One may feel that this schema is a little baroque. There are surely more efficient ways to use your infinite supply of energy to conquer the world, and nitpickers may sneer at my under-analysis of the logistics of the above, let alone how it might be implemented within a single human lifetime. I merely include the above to give an example of the sort of cockamamie plan that crackpots such as Pigeon assume in their initial hypothesis. But, as several dissenting voices have pointed out (Baddiel, Skinner, 2001-), it’ll never work. And here’s why:

Reason 1: Assumptions as to Energy-Gathering Iteration

Pigeon and his ilk have assumed a constant energy gain from their quasi-mythical repeated process, but what if this is not the case? Indeed, given wear on the moving parts of such a device, it is more than likely that its efficiency will decrease with time. If, for example, the energy gathered were to decrease in accordance with a harmonic sequence then the sum would, although still tending to the infinite, surely reach the point of diminishing return rapidly. If one gathered an initial energy, E, and on the 200th iteration only gathered one two-hundredth of this initial yield, surely this could not be a reliable source of energy for the construction of construction facilities? The only way round this would be to use the energy for the construction of further energy-gathering devices, but even this seems far-fetched with a declining joule-per-iteration profit.
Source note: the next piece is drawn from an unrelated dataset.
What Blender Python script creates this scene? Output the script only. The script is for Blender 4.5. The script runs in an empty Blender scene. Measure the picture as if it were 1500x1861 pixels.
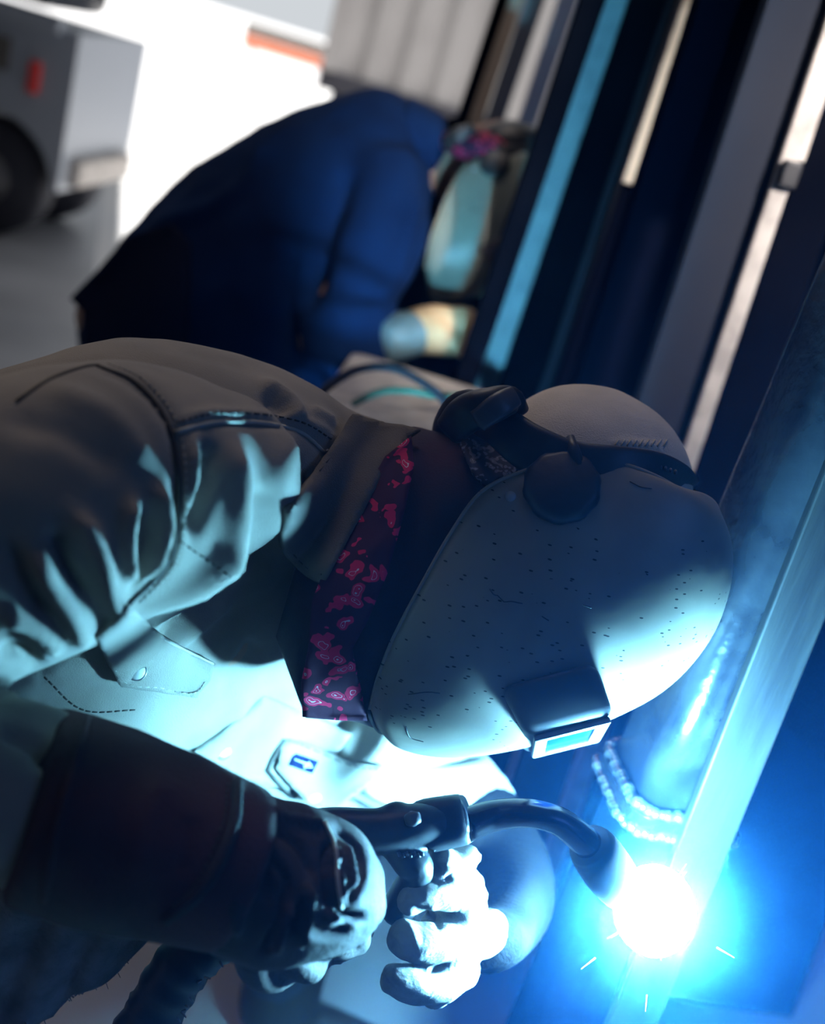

Worse still, what if the yield decreases exponentially? If the ratio between energy yield n and energy yield n+1 were constant, real and smaller than 1, the sum would tend towards a finite amount and be of no use at all! Pigeon has clearly made the assumption that in receiving “something for nothing” an infinite number of times, one will accrue an infinite amount of energy, with which one can then, in his words, “rule the world”. And he is wrong! Ahahaha, I win! But I shall continue.

Reason 2: Timeframe for Gathering of Energy

Let us assume that we have our energy-gathering machine; perhaps something of a misnomer, for if our machine is gathering energy it can be assumed that there will soon be no more energy in its locale for the gathering. No, let us call it an energy “creation” machine, which has somehow found a repeatable loophole in the laws of thermodynamics and is consistently capable of repeating a process which nets an energy profit of, say, 50 joules (as an arbitrary figure). Let us consider a useful amount of energy for ruling the world; a 1 kiloton bomb would be nice to begin with. This contains approximately 4e12 joules of energy. Thus, even if our process took a mere second, it would take us 2.5 years to accrue enough energy for this purpose. And, as anyone can tell you, one 1kT bomb does not a world-conqueror make! Of course, a process on an industrial scale could reap more than 50j/s, but experimental physics is a cruel mistress and we should not expect too much from her.

Reason 3: Storage and Re-Use of Energy

When dealing with large (or even quasi-infinite) amounts of energy, one assumes that they must be stored somewhere from time to time. How to achieve this? Clearly any inefficiency will result in a quasi-infinite amount of wasted energy, which will end up as useless heat. And nobody wants that in their back yard. Batteries are right out, as is compressed air, Archimedian screw-propelled tide-relocators, inverse hydro-electric reservoir-fillers or any of the other familiar energy storage solutions we have come to know and love.

Even a lossless form of energy storage such as a vortex of super-fluid such as helium near to absolute zero (note: I’m not making this up! Well, I am a bit) would lose energy as it were input or accessed. So how you like that, Pigeon?

I could go on but I find I am watching television. Perhaps I shall write to Science Shack.